• [YOUR INSTRUCTIONS] Select the lines below containing the word "script".

━━━ EXTRACTED ENTRIES ━━━

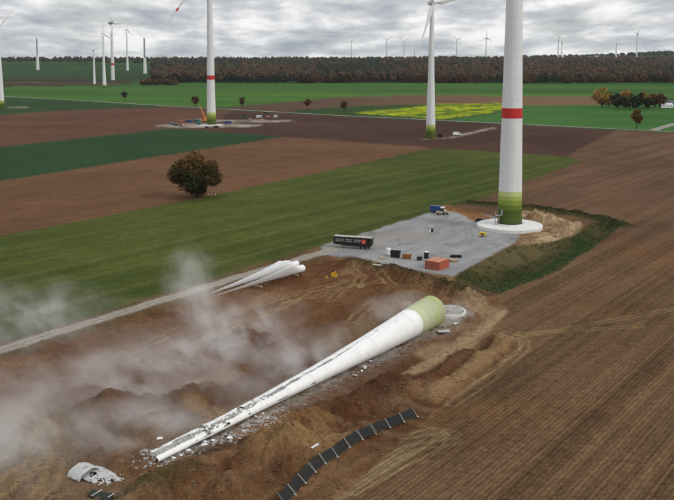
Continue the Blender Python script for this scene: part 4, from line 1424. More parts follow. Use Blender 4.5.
b.build('rubble_fill', M_RUB, ringt)

# rank grass on the banks and verges
def tussocks(name, label, pts, cols, size, seed):
    r = np.random.default_rng(seed)
    P = np.array([p for p in pts])
    z = height(P[:, 0], P[:, 1])
    n = len(P)
    k = 5
    Vs, Cs = [], []
    base = np.stack([P[:, 0], P[:, 1], z], 1)
    for q in range(k):
        a = r.random(n) * 2 * PI
        l = size * (0.5 + r.random(n))
        w = size * 0.28
        dirv = np.stack([np.cos(a), np.sin(a), 0 * a], 1)
        sidev = np.stack([-np.sin(a), np.cos(a), 0 * a], 1)
        tipv = base + dirv * (l * 0.55)[:, None] + np.array([0, 0, 1.0]) * (l * 0.75)[:, None]
        Vs += [base + sidev * w - [0, 0, .1], base - sidev * w - [0, 0, .1], tipv]
        Cs.append(np.array(cols)[r.integers(0, len(cols), n)] * (0.7 + 0.6 * r.random((n, 1))))
    V_ = np.stack(Vs, 1).reshape(-1, 3)
    C_ = np.repeat(np.stack(Cs, 1).reshape(-1, 3), 3, 0)
    me = np_mesh(name, V_, np.arange(len(V_)).reshape(-1, 3), C_, 'leaf_colour')
    tag(link_mesh(name, me, M_LEAF), label, 'grass', kind='stuff')
def pts_in(P, n, seed, thr=-2, sc_=6.0):
    r = np.random.default_rng(seed)
    lo, hi = P.min(0), P.max(0)
    q = lo + r.random((n, 2)) * (hi - lo)
    ok = in_poly(q[:, 0], q[:, 1], P) & (fbm(q[:, 0] / sc_, q[:, 1] / sc_, 3, seed) > thr)
    return q[ok]
tussocks('bank_grass', 'rough olive grass on the bank beside the gravel pad', pts_in(HOLLOW, 16000, 61, -.15), [(0.110, 0.100, 0.040), (0.075, 0.095, 0.032), (0.150, 0.125, 0.060), (0.050, 0.085, 0.026)], 0.42, 1)
def pts_line(P, w, n, seed, off=0.0):
    r = np.random.default_rng(seed)
    seg = np.linalg.norm(np.diff(P, axis=0), axis=1)
    cs = np.concatenate([[0], np.cumsum(seg)])
    t_ = r.random(n) * cs[-1]
    x_ = np.interp(t_, cs, P[:, 0]); y_ = np.interp(t_, cs, P[:, 1])
    return np.stack([x_, y_], 1) + r.normal(size=(n, 2)) * w
tussocks('bank_grass', 'dark grass along the ridge behind the round plinth', pts_line(RIDGES[2][0], 1.7, 2600, 4), [(0.075, 0.075, 0.030), (0.050, 0.062, 0.024), (0.110, 0.088, 0.045)], 0.45, 2)
vp = pts_line(ROAD, 2.6, 5200, 6)
dv, _ = line_dist(vp[:, 0], vp[:, 1], ROAD)
vp = vp[(dv > 2.6) & (fbm(vp[:, 0] / 7, vp[:, 1] / 7, 3, 71) > -.1)]
tussocks('verge_grass', 'sparse dull grass along the gravel track', vp, [(0.130, 0.115, 0.058), (0.095, 0.092, 0.042), (0.170, 0.140, 0.080)], 0.28, 3)
tussocks('bank_grass', 'dark weeds on the earth bank below the gravel pad', pts_line(RIDGES[0][0], 2.0, 1800, 8), [(0.095, 0.080, 0.038), (0.070, 0.070, 0.028), (0.130, 0.095, 0.050)], 0.34, 5)
tussocks('bank_grass', 'weeds on the dark heap at the lower edge', np.concatenate([np.array(at(150 + 6 * rr.gauss(0, 1), 490 + 5 * rr.gauss(0, 1)))[None] for _ in range(260)]), [(0.120, 0.100, 0.042), (0.075, 0.080, 0.030)], 0.28, 6)

# ------------------------------------------------------------------ three dismounted blades
def ground_blade(rp, tp, label, roll, lift):
    r0 = np.array(on_hill(*rp)); t0 = np.array(on_hill(*tp))
    d = t0 - r0
    Lb = float(np.linalg.norm(d))
    z0, z1 = gz(*r0), gz(*t0)
    t = thing('rotor_blade', (r0[0], r0[1], z0), label, 'rotor blade', 'dismounted blades beside the gravel track')
    ax = Vector((d[0], d[1], 0)).normalized()
    q = Matrix((( -ax.y, 0, ax.x, 0), (ax.x, 0, ax.y, 0), (0, 1, 0, 0), (0, 0, 0, 1)))   # local x: chord on the ground, y: up, z: span
    Mx = Matrix.Translation((0, 0, lift)) @ q @ Matrix.Rotation(roll, 4, 'Z')
    rs = blade_rings(Lb, 39.0 / Lb * 1.06, 18)
    b = MB()
    b.rings(rs[1:], (True, True), True, Mx)
    b.build('airfoil', M_BLADE, t, smooth=True)
    b = MB()
    k = 1.18
    b.tube(Mx @ Vector((0, 0, -0.35)), Mx @ Vector((0, 0, rs[1][0][2] + .05)), 1.07, 1.07, 24)
    b.build('root_flange', M_BLADE, t, smooth=True)
    b = MB()
    b.tube(Mx @ Vector((0, 0, -0.36)), Mx @ Vector((0, 0, -0.37)), 0.86, 0.86, 24)
    b.build('root_shade_disc', M_DARK, t)  # disc painted dark for the shade inside the open root
    for f_ in (0.1, 0.55):
        b = MB()
        c_ = Vector((ax.x, ax.y, 0)) * (Lb * f_)
        b.box((0, 0, 0.15), (2.6, 0.5, 0.5), Matrix.Translation(c_) @ Matrix.Rotation(math.atan2(ax.y, ax.x) + PI / 2, 4, 'Z'))
        b.build('timber_support', M_WOOD, t)
ground_blade((302, 271.9), (217.5, 299.3), 'nearest white rotor blade of the three lying by the track', 0.80, 1.25)
ground_blade((296, 269.5), (215, 297.5), 'middle white rotor blade of the three lying by the track', 0.95, 1.35)
ground_blade((289, 268.5), (211, 297.5), 'farthest white rotor blade of the three, closest to the track', 0.95, 1.25)

# ------------------------------------------------------------------ leaning site fence
line = [(417, 417), (394, 426), (369, 436), (345, 449), (324, 463), (307, 479), (291, 495), (274, 512)]
LW = [np.array(on_hill(*p)) for p in line]
acc = [0]
for a, b_ in zip(LW[:-1], LW[1:]): acc.append(acc[-1] + float(np.linalg.norm(b_ - a)))
def along(s):
    i = max(0, min(len(LW) - 2, int(np.searchsorted(acc, s)) - 1))
    f = (s - acc[i]) / (acc[i + 1] - acc[i])
    return LW[i] * (1 - f) + LW[i + 1] * f
npan = int(acc[-1] // 3.5)
FH = 1.55
ordn = ['first', 'second', 'third', 'fourth', 'fifth', 'sixth', 'seventh', 'eighth', 'ninth', 'tenth', 'eleventh', 'twelfth', 'thirteenth', 'fourteenth', 'fifteenth']
for i in range(npan):
    a, c_ = along(i * 3.5), along(i * 3.5 + 3.45)
    d = Vector((c_[0] - a[0], c_[1] - a[1], 0)).normalized()
    side = Vector((d.y, -d.x, 0))
    if side.x > 0: side = -side              # away from the stubble, up the bank
    za, zc = gz(*a), gz(*c_)
    lean = math.radians(44 + rr.uniform(-4, 4))
    upv = Vector((0, 0, 1)) * math.sin(lean) + side * math.cos(lean)
    smp = [(a[0] + (c_[0] - a[0]) * f1 + side.x * math.cos(lean) * 1.55 * f2, a[1] + (c_[1] - a[1]) * f1 + side.y * math.cos(lean) * 1.55 * f2, za + (zc - za) * f1 + math.sin(lean) * 1.55 * f2) for f1 in (0, .25, .5, .75, 1) for f2 in (0, .35, .7, 1)]
    hs = height(np.array([p_[0] for p_ in smp]), np.array([p_[1] for p_ in smp]))
    lift = max(0.0, float(np.max(hs + 0.12 - np.array([p_[2] for p_ in smp])))) * 0.8
    t = thing('fence_panel', (a[0], a[1], za + 0.05 + lift), ordn[i] + ' leaning black screened fence panel counted from the upper right end', 'fence panel', 'black screened fence panels')
    Lp = 3.45
    o3 = d * Lp
    O = Vector((0, 0, 0.1)); 
    dz = Vector((0, 0, zc - za))
    b = MB()
    n1_, n2_ = 12, 6
    vs = []
    nrm = d.cross(upv).normalized()
    for ii in range(n1_ + 1):
        for jj in range(n2_ + 1):
            w_ = 0.22 * float(fbm(np.array([ii / 3 + i * 7]), np.array([jj / 2.0]), 3, 400)[0])
            vs.append(O + (o3 + dz) * (ii / n1_) + upv * (FH * jj / n2_) + nrm * (w_ + 0.02))
    b.add(vs, [(ii * (n2_ + 1) + jj, (ii + 1) * (n2_ + 1) + jj, (ii + 1) * (n2_ + 1) + jj + 1, ii * (n2_ + 1) + jj + 1) for ii in range(n1_) for jj in range(n2_)])
    b.build('screen', M_TARP, t, smooth=True)
    up0 = O - upv * 0.15
    for f_ in (0.02, 0.98):
        b = MB()
        p0 = up0 + (o3 + dz) * f_
        b.tube(p0 + nrm * (0.12 if nrm.z > 0 else -0.12), p0 + upv * (FH + .25) + nrm * (0.12 if nrm.z > 0 else -0.12), 0.035, n=6)
        b.build('post', M_POST, t)
    b = MB()
    for f_ in (0.0, FH + .03):
        b.tube(O + upv * f_, O + o3 + dz + upv * f_, 0.03, n=6)
    b.build('rail', M_DARK, t)
    b = MB()
    b.box((0, 0, 0.0), (0.5, 0.2, 0.12), Matrix.Translation(O - upv * 0.1) @ Matrix.Rotation(math.atan2(side.y, side.x), 4, 'Z'))
    b.build('foot_block', M_CONC, t)

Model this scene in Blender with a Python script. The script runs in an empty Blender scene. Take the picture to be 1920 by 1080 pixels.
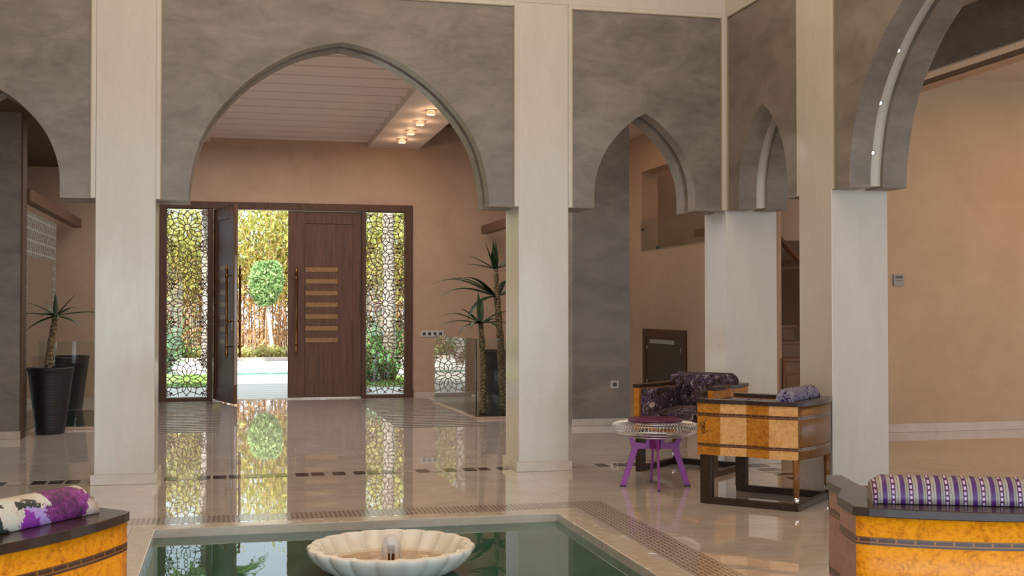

━━━

• [RESULT OF THIS EXERCISE]
Continue the Blender Python script for this scene: part 4, from line 1424. More parts follow. Use Blender 4.5.
Model this scene in Blender with a Python script. The script runs in an empty Blender scene. Take the picture to be 1920 by 1080 pixels.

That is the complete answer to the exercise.